Every line containing the word "this" needs to be found and copied.
--- START OF INFORMATION SHOWN ---
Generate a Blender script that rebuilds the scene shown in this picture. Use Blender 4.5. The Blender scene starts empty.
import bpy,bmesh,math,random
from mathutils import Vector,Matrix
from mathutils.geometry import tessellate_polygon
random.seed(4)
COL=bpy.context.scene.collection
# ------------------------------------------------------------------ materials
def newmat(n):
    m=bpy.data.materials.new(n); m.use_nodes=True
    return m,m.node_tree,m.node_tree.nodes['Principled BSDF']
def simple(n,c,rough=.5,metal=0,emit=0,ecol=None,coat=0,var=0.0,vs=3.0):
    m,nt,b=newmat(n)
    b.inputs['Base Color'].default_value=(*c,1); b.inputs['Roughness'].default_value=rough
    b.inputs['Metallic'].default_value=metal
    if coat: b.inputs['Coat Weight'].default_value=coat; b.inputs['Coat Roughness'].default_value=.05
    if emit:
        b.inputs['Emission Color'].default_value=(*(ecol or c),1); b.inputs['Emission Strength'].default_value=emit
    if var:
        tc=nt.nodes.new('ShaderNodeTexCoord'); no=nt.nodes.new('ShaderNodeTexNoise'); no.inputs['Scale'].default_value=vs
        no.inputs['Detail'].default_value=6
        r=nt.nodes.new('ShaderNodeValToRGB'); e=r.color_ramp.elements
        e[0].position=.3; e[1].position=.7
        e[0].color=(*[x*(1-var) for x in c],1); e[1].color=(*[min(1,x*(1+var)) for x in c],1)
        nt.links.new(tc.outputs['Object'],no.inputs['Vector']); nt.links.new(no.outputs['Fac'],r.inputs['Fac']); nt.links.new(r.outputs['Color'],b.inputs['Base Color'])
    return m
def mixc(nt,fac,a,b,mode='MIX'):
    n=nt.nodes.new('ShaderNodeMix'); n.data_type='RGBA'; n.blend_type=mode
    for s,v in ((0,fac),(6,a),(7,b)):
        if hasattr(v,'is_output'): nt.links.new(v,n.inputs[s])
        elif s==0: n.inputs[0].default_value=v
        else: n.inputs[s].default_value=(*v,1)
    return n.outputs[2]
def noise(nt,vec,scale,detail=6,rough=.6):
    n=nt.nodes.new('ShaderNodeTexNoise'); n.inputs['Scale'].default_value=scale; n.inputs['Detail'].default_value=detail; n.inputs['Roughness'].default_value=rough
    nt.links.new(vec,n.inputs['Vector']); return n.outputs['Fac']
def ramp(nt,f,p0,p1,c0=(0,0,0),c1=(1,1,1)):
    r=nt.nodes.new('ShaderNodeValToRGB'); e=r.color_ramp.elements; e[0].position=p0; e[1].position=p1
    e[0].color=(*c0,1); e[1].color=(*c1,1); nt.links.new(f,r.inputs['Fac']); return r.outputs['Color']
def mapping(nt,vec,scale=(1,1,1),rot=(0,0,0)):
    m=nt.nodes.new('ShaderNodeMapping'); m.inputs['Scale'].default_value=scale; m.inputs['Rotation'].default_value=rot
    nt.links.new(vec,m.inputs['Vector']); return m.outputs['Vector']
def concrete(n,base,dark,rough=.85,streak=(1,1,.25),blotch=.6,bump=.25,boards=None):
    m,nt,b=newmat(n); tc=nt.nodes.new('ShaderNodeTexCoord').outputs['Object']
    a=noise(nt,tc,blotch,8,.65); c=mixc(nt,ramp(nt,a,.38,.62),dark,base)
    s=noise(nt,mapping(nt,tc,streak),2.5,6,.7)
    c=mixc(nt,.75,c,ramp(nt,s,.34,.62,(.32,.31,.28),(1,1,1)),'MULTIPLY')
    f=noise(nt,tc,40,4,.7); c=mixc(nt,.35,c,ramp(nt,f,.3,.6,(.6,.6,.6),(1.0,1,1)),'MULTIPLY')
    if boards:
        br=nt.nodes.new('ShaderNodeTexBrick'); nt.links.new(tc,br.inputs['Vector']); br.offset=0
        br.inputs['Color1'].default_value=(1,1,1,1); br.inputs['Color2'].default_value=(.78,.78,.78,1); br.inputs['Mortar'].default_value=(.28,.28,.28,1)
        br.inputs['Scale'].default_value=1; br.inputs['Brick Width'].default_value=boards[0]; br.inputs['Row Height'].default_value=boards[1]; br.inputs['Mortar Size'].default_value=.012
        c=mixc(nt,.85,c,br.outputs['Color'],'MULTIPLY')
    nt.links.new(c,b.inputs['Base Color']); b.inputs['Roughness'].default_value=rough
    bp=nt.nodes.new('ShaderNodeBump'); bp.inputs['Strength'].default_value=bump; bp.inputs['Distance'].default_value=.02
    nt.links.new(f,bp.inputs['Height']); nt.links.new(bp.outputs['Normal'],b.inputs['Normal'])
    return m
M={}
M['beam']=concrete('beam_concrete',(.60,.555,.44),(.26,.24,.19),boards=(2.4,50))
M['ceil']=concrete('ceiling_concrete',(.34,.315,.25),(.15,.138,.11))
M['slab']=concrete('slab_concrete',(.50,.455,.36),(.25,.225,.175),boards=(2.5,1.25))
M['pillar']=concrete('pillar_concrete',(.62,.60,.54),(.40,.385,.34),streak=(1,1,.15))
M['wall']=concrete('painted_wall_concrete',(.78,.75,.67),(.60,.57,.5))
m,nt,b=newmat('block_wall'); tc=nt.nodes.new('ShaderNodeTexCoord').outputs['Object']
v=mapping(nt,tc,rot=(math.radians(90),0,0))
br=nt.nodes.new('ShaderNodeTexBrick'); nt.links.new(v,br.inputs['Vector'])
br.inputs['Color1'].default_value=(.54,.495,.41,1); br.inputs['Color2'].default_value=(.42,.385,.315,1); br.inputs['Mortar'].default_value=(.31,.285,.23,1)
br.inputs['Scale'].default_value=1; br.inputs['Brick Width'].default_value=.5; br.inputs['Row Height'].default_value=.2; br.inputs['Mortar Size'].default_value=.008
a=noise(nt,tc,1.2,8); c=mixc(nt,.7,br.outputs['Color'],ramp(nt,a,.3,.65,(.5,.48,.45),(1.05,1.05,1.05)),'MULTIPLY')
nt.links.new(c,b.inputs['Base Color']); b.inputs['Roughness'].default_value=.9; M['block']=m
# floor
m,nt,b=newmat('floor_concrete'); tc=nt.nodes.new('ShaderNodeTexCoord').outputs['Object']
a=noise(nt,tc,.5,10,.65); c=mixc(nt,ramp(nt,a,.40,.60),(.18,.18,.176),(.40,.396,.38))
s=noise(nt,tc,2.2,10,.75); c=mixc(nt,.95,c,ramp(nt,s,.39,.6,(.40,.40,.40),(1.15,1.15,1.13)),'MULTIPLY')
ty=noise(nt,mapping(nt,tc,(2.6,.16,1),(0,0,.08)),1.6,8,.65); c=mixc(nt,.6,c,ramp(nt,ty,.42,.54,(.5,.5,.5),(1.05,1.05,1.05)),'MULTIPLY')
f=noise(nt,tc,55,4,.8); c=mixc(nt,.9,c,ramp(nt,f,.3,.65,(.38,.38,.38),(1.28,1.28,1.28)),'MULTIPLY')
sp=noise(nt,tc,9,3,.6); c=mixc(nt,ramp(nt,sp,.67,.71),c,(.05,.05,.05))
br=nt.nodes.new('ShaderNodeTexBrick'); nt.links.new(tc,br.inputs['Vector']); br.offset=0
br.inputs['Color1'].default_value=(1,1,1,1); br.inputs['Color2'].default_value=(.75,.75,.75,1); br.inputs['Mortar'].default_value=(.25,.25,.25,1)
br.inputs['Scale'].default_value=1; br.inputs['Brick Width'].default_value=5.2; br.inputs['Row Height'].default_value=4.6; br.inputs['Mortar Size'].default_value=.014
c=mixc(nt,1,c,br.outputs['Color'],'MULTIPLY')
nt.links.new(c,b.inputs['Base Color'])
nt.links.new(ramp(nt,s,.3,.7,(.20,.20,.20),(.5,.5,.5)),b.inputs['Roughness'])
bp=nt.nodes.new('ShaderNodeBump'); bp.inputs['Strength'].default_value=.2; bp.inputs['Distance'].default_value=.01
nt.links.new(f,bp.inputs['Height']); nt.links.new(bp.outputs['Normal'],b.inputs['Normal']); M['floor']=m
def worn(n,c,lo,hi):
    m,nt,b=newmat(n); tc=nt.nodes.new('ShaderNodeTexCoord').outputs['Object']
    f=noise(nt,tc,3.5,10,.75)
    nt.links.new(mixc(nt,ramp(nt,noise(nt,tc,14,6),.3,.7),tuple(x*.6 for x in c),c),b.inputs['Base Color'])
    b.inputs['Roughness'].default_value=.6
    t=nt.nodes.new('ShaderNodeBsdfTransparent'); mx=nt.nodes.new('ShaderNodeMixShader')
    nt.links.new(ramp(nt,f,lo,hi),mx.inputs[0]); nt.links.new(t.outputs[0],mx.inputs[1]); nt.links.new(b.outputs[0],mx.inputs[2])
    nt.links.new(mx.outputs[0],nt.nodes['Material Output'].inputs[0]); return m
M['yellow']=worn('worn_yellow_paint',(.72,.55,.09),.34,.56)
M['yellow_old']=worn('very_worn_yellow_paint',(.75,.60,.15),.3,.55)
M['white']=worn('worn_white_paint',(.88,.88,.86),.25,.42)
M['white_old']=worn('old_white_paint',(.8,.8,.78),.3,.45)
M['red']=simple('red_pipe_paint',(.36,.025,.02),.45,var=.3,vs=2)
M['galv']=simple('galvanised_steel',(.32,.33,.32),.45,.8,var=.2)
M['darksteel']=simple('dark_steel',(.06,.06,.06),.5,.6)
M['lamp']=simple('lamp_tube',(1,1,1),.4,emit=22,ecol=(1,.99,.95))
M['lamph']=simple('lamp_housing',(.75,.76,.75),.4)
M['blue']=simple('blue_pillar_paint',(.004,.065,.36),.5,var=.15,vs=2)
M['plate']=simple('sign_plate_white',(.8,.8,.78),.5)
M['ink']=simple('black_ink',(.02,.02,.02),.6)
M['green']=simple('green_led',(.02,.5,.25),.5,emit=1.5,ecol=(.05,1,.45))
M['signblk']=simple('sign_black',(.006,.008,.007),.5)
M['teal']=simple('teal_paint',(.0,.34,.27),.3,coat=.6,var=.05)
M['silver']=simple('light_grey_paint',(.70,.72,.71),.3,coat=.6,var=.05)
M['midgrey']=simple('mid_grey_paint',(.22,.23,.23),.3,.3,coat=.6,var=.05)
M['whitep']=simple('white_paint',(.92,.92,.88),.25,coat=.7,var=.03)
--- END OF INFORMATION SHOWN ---
--- START OF INFORMATION SHOWN ---
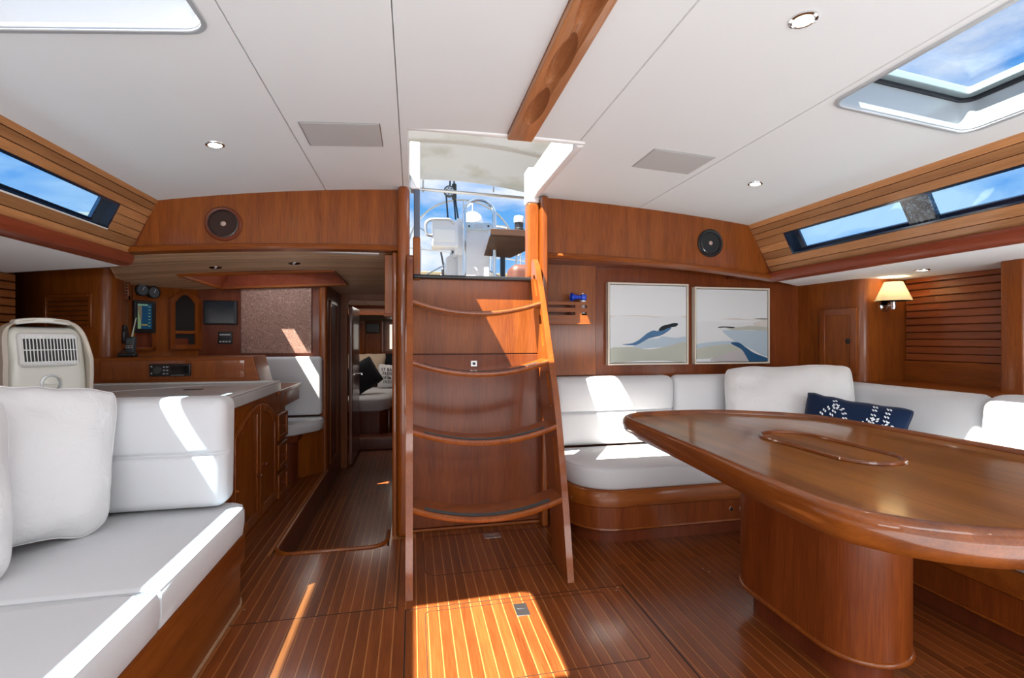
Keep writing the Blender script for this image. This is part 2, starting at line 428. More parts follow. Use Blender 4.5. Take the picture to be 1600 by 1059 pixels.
--- END OF INFORMATION SHOWN ---
§ THE REPLY:
Generate a Blender script that rebuilds the scene shown in this picture. Use Blender 4.5. The Blender scene starts empty.
Keep writing the Blender script for this image. This is part 2, starting at line 428. More parts follow. Use Blender 4.5. Take the picture to be 1600 by 1059 pixels.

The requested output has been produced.